_Written request_:
Using the data beneath this instruction, retype only the lines from the one that contains "Build this scene" down to the one that contains "S.render.engine = 'CYCLES'", both included, exactly as they appear.

_Source records_:
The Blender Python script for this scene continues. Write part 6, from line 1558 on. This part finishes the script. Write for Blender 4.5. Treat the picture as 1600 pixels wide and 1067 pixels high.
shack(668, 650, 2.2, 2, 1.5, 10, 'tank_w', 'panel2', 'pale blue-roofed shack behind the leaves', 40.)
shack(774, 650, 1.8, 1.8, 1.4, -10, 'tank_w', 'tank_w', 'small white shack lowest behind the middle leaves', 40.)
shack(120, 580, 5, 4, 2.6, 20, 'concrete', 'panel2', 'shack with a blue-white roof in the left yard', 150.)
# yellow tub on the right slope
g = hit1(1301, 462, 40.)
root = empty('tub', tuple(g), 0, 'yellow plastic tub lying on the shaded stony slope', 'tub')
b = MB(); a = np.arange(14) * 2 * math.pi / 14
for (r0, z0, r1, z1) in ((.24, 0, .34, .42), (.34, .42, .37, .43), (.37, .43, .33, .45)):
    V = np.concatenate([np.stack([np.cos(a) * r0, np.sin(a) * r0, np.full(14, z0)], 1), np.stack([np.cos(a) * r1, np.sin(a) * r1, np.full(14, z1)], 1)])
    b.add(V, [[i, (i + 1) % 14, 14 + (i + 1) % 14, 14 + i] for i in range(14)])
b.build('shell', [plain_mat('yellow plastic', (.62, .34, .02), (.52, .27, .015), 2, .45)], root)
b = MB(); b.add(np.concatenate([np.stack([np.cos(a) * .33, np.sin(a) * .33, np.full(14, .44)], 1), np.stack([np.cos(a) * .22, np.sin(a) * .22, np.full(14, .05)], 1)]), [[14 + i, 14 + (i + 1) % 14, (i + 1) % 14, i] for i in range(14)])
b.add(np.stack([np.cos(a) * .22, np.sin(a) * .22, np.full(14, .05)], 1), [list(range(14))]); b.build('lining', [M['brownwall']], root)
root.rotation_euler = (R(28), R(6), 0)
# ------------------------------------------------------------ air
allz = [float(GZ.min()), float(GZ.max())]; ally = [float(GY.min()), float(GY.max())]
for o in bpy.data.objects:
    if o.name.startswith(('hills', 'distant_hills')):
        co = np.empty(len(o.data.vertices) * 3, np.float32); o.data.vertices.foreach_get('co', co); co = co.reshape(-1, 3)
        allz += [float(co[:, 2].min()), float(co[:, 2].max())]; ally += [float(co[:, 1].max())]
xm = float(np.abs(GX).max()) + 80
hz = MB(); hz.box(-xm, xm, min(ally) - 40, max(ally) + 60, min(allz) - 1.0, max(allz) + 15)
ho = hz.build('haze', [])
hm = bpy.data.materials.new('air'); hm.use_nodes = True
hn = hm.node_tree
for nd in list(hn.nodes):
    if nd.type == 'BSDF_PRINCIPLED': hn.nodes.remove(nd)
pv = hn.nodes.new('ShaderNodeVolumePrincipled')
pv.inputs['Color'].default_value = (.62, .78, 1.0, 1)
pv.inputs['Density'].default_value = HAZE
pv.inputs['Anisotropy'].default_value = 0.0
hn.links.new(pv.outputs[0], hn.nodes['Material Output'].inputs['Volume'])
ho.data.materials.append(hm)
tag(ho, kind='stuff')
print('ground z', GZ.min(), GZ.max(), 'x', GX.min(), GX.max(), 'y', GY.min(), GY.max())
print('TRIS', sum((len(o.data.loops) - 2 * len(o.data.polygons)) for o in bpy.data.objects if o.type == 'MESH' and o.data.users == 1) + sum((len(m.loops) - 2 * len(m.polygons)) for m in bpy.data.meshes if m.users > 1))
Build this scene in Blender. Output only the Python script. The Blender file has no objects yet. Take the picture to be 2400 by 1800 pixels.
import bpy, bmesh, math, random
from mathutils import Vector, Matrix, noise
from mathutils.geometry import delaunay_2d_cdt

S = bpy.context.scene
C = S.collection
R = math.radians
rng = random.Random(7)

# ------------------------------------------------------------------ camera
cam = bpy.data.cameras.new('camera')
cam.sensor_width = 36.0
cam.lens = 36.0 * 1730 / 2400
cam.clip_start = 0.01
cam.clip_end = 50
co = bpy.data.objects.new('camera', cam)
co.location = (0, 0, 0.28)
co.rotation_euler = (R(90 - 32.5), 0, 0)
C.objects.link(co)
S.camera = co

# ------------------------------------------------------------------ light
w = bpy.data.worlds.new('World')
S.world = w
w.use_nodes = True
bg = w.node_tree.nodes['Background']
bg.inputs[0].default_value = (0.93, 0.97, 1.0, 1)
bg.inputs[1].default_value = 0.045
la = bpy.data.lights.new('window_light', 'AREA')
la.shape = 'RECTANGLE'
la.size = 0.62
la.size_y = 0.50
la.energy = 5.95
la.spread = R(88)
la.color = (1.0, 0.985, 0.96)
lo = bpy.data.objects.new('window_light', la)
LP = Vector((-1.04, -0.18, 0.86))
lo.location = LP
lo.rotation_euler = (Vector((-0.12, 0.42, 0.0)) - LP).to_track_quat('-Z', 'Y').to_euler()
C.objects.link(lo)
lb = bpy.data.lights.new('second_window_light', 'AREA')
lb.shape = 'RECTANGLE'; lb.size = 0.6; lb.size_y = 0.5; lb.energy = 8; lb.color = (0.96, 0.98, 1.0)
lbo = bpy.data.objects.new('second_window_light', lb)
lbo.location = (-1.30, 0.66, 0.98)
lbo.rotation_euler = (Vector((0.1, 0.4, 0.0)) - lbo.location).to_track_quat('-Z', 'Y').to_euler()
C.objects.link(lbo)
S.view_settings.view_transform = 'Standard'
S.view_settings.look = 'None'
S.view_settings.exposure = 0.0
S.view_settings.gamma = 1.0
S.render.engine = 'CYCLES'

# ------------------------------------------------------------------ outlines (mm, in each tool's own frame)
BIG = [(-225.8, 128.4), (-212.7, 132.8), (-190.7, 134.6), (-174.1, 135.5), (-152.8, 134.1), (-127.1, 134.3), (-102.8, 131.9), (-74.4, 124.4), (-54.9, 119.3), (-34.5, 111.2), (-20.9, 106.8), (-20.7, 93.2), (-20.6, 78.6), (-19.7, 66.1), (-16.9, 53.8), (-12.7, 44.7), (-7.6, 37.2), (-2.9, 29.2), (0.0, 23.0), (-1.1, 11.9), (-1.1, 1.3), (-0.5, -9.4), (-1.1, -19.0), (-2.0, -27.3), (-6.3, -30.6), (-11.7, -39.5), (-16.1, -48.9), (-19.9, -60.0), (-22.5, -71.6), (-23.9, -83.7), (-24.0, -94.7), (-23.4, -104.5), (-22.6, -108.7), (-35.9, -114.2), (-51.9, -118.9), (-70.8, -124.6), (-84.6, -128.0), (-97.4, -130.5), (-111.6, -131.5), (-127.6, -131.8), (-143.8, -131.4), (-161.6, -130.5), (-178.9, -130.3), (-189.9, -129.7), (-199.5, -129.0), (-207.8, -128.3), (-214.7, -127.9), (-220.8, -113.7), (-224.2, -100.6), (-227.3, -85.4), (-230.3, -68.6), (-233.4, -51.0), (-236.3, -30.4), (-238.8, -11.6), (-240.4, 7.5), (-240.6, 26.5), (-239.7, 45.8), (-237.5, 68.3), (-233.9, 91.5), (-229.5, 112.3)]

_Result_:
Build this scene in Blender. Output only the Python script. The Blender file has no objects yet. Take the picture to be 2400 by 1800 pixels.
import bpy, bmesh, math, random
from mathutils import Vector, Matrix, noise
from mathutils.geometry import delaunay_2d_cdt

S = bpy.context.scene
C = S.collection
R = math.radians
rng = random.Random(7)

# ------------------------------------------------------------------ camera
cam = bpy.data.cameras.new('camera')
cam.sensor_width = 36.0
cam.lens = 36.0 * 1730 / 2400
cam.clip_start = 0.01
cam.clip_end = 50
co = bpy.data.objects.new('camera', cam)
co.location = (0, 0, 0.28)
co.rotation_euler = (R(90 - 32.5), 0, 0)
C.objects.link(co)
S.camera = co

# ------------------------------------------------------------------ light
w = bpy.data.worlds.new('World')
S.world = w
w.use_nodes = True
bg = w.node_tree.nodes['Background']
bg.inputs[0].default_value = (0.93, 0.97, 1.0, 1)
bg.inputs[1].default_value = 0.045
la = bpy.data.lights.new('window_light', 'AREA')
la.shape = 'RECTANGLE'
la.size = 0.62
la.size_y = 0.50
la.energy = 5.95
la.spread = R(88)
la.color = (1.0, 0.985, 0.96)
lo = bpy.data.objects.new('window_light', la)
LP = Vector((-1.04, -0.18, 0.86))
lo.location = LP
lo.rotation_euler = (Vector((-0.12, 0.42, 0.0)) - LP).to_track_quat('-Z', 'Y').to_euler()
C.objects.link(lo)
lb = bpy.data.lights.new('second_window_light', 'AREA')
lb.shape = 'RECTANGLE'; lb.size = 0.6; lb.size_y = 0.5; lb.energy = 8; lb.color = (0.96, 0.98, 1.0)
lbo = bpy.data.objects.new('second_window_light', lb)
lbo.location = (-1.30, 0.66, 0.98)
lbo.rotation_euler = (Vector((0.1, 0.4, 0.0)) - lbo.location).to_track_quat('-Z', 'Y').to_euler()
C.objects.link(lbo)
S.view_settings.view_transform = 'Standard'
S.view_settings.look = 'None'
S.view_settings.exposure = 0.0
S.view_settings.gamma = 1.0
S.render.engine = 'CYCLES'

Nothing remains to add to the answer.